Five Strategies for Enterprises to Secure their Kubernetes Clusters

Five Strategies for Enterprises to Secure their Kubernetes Clusters

Kubernetes comes with its own set of security issues. However, companies can overcome these challenges and increase their security by utilizing proper awareness and the platform’s built-in features.

Kubernetes is a sophisticated platform that allows containerized services, applications, and workloads to be orchestrated. While Kubernetes has grown in popularity in recent years, security has lagged behind, and best practises are just now beginning to emerge.

According to a  2021 Red Hat survey, 55 percent of respondents had to postpone deploying a Kubernetes application into production owing to security concerns, with over a third of those issues occurring during runtime. Moreover 94 percent of respondents had one or more security problems in their Kubernetes environments–nearly every poll respondent had recently had a Kubernetes security incident. This is obvious indication that greater guidance is required to help prevent such security concerns.

Because Kubernetes is the most widely used container and container orchestration solution, here are a few security best practises that businesses should use to protect their Kubernetes clusters.

Upgrade to the latest version of Kubernetes

Keeping Kubernetes environments up to date is the most fundamental and often overlooked security best practise. Businesses must leverage new security features and bug fixes that are released in new upgrades and version releases. In addition, they should test with the most recent stable version before deploying to the production cluster.

Separate Kubernetes and Feature Code 

Unique repositories for each Kubernetes and Feature code can be a critical measure to help separate jobs for security and compliance considerations in businesses where DevOps and Development are distinct roles. The ideal location for Kubernetes declaration files and Dockerfiles, however, is determined by the organization’s specific needs.

Also Read: Strategies to Set up Kubernetes Continuous Compliance

Conduct readiness and liveness probes

Liveness and readiness probes act as health checks for Kubernetes clusters. This makes the service more stable. Before routing a load to a pod, a readiness probe checks that it is initialized–requests do not reach the service until the probe reports that the pod is up and running.

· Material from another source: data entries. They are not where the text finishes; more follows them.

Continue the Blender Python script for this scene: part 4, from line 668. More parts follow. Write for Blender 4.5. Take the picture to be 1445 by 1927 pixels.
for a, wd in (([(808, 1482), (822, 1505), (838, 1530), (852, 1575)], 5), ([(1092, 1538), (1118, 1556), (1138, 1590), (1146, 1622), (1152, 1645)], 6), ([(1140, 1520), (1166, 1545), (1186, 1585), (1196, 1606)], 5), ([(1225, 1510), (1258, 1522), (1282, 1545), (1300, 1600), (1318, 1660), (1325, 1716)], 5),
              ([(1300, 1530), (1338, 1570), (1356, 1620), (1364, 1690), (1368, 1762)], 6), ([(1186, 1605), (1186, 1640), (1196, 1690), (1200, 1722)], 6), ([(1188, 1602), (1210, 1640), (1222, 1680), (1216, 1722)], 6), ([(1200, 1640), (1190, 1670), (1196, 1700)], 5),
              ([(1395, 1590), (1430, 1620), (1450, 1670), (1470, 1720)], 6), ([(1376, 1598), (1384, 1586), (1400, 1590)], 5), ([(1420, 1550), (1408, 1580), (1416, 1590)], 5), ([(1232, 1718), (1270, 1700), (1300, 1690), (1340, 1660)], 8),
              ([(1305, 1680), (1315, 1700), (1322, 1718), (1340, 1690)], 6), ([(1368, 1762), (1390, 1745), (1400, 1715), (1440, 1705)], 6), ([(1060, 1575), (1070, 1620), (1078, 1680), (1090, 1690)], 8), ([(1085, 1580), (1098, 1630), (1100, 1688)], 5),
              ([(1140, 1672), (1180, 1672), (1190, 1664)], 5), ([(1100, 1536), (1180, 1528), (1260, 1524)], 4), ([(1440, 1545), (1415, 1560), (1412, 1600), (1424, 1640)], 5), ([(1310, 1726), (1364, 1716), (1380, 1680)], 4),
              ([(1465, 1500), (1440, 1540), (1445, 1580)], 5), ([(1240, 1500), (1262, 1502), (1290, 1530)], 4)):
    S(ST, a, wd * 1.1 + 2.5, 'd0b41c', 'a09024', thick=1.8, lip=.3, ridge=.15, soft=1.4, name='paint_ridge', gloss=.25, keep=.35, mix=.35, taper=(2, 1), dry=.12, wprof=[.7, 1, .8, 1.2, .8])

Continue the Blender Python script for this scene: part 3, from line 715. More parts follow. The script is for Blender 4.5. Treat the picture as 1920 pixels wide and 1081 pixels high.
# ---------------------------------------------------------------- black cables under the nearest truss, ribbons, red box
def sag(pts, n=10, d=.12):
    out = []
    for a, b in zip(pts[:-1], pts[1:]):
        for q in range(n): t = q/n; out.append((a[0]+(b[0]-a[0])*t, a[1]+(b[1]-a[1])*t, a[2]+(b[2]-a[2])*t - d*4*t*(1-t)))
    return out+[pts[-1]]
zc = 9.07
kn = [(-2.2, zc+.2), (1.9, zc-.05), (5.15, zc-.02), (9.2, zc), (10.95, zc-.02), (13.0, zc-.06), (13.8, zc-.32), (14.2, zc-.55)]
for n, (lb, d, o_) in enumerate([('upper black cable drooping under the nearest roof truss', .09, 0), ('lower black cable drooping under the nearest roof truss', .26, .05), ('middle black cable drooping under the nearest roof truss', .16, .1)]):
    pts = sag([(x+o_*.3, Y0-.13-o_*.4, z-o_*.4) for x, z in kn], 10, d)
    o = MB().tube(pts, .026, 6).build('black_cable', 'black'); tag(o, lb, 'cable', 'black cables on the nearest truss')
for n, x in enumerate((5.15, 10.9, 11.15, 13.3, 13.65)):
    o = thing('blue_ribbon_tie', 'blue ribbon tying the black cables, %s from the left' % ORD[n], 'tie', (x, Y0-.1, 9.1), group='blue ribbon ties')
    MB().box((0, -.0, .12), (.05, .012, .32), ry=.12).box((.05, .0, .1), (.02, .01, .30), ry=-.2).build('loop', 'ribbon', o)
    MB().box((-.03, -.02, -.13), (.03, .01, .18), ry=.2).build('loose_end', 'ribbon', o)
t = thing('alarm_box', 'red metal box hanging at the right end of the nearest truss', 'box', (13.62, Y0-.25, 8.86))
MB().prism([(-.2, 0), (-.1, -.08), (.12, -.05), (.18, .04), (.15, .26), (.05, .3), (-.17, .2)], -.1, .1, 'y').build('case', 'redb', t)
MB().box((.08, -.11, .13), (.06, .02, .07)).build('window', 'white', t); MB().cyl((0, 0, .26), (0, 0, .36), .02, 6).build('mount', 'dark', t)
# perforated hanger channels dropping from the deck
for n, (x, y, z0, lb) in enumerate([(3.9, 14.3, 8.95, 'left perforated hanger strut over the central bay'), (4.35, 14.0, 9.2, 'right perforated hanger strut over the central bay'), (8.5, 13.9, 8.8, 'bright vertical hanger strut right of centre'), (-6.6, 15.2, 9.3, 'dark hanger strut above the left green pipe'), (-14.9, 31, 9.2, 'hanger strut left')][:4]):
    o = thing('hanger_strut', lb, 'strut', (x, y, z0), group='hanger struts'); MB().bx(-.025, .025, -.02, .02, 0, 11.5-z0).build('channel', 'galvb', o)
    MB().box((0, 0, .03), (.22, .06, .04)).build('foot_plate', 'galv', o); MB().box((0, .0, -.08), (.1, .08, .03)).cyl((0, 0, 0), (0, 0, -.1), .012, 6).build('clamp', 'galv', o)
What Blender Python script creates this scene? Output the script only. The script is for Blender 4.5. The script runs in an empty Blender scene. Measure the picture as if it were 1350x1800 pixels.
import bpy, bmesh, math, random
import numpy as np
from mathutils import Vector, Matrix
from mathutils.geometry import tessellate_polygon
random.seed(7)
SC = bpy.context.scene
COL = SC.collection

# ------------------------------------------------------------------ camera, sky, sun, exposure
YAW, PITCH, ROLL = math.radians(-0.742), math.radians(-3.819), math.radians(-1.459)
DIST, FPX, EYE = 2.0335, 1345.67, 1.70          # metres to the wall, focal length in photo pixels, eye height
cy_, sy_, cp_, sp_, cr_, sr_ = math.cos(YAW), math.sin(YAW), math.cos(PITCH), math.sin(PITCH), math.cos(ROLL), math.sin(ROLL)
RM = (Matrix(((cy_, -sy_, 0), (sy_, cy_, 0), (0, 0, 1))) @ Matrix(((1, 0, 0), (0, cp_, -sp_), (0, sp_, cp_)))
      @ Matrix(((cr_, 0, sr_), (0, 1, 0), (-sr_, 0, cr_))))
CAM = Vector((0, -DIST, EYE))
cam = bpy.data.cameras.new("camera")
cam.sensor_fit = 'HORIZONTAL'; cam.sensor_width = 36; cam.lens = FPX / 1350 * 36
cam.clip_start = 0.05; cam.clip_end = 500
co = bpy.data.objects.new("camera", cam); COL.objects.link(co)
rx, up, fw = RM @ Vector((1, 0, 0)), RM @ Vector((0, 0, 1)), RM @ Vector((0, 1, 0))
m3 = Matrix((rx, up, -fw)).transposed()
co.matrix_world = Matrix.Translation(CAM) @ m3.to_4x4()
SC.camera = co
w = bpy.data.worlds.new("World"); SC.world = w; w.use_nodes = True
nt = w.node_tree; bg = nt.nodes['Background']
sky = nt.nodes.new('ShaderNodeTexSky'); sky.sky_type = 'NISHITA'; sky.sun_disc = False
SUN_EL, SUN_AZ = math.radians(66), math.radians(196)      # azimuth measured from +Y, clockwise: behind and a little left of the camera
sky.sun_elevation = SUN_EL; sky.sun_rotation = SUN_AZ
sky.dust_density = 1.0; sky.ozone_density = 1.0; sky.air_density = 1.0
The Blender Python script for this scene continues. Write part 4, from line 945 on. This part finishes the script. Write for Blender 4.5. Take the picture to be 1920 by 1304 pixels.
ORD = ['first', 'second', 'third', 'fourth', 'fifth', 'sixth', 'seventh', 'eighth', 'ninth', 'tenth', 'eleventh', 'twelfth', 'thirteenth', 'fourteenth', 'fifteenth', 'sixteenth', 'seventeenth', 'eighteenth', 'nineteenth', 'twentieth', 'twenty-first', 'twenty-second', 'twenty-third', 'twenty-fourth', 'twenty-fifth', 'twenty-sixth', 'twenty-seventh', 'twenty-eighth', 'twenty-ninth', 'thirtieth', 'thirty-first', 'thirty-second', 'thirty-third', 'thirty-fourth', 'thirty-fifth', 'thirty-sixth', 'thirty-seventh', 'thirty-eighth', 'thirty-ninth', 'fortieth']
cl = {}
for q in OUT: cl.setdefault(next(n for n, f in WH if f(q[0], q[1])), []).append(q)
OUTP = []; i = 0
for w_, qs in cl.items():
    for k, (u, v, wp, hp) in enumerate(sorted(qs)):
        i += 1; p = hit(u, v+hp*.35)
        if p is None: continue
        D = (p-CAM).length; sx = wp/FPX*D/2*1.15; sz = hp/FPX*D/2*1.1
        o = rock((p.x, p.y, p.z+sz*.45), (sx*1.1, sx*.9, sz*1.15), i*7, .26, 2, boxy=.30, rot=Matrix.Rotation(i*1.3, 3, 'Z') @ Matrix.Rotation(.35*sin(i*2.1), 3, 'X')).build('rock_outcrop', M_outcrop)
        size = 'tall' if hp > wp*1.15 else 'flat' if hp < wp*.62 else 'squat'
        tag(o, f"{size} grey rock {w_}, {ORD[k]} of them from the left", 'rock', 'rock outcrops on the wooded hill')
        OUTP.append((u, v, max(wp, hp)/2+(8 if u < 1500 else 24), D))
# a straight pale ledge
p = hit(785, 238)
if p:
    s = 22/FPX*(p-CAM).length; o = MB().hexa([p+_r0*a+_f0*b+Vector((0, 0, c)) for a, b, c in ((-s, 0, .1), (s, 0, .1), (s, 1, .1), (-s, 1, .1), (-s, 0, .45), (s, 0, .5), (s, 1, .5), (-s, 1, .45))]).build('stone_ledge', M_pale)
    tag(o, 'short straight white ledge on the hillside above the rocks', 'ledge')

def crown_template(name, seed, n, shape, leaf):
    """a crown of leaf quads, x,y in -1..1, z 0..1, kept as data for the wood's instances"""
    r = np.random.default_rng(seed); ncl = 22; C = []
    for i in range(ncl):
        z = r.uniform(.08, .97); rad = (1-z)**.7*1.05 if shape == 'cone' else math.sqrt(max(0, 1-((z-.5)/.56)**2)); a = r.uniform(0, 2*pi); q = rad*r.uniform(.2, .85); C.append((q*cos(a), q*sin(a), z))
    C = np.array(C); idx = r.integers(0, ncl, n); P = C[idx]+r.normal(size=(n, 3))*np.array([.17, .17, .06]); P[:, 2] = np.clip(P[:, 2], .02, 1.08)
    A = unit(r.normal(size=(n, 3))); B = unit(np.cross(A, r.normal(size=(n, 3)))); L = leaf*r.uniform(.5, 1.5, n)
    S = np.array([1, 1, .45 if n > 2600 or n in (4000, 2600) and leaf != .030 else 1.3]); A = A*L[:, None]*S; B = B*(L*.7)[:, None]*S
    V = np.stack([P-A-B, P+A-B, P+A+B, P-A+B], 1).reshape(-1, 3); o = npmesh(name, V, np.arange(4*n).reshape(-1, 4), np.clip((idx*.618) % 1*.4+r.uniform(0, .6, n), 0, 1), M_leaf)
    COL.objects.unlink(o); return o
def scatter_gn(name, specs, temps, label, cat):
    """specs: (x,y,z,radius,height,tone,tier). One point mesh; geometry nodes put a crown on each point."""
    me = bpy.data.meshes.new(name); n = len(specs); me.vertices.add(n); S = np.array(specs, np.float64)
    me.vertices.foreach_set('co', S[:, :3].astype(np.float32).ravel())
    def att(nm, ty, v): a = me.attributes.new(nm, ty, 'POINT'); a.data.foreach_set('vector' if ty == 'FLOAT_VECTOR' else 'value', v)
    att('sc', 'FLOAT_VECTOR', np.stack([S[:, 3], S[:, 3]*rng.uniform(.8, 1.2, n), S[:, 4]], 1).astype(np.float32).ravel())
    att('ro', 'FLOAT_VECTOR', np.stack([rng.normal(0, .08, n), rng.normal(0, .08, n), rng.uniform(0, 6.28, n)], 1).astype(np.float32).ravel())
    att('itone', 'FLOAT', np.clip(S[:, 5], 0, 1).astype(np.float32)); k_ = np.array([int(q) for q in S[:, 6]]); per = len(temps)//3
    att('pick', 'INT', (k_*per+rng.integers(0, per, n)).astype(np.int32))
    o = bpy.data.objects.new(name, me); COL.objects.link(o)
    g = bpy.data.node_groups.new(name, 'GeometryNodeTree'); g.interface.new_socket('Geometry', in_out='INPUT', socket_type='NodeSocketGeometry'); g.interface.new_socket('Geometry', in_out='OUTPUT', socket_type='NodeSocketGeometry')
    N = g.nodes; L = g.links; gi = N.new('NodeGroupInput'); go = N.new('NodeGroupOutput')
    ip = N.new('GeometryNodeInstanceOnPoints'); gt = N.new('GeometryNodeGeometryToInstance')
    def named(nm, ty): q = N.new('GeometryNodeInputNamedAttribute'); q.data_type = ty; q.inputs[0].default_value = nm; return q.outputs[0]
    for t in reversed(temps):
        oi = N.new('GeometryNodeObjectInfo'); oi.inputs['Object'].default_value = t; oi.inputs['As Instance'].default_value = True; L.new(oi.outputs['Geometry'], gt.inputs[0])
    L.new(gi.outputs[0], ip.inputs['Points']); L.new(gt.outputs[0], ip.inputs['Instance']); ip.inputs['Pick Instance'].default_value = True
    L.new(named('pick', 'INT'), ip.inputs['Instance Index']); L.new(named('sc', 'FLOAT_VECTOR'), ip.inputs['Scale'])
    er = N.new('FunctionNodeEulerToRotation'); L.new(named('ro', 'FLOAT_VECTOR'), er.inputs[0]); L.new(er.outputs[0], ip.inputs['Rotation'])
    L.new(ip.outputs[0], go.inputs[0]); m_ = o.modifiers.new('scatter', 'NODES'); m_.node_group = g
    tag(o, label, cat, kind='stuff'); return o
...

By default, Kubernetes begins transmitting traffic as soon as the container’s process starts executing. Using a readiness probe, traffic can be halted until the program is fully initialized, such as during start-up. When defining contingency behavior for pod version updates, this is extremely important. If a new version of a pod fails the readiness probe because it fails to load, the previous version will continue to run, eliminating the requirement for a manual rollback.

Reduce included parts 

It is bad practise to incorporate extraneous elements in a container, as this can lead to vulnerabilities being introduced into production environments. Debugging tools, for example, are beneficial to attackers but not necessary for containers in production systems; such tools are excellent examples of components to keep out of container in production.

Using simple base images is one way to keep the included elements to a minimum. Using smaller images has a number of advantages. Smaller images take less time to build, have faster pull speeds, and are less likely to have security vulnerabilities because only the necessary packages and libraries are included.

Regularly audit logs 

The audit log file contains a wealth of information, but only if audit logging is enabled on the cluster. Businesses must activate audit logging in their Kubernetes cluster to allow for the retention of these logs in order to follow best security standards. Regularly reviewing these logs aids in the detection of any weaknesses or threats within the cluster.

Specific events to log can also be specified, which is very useful for monitoring events or API requests that could indicate a breach, such as authentication failures, which could indicate that threat actors are attempting to use stolen credentials.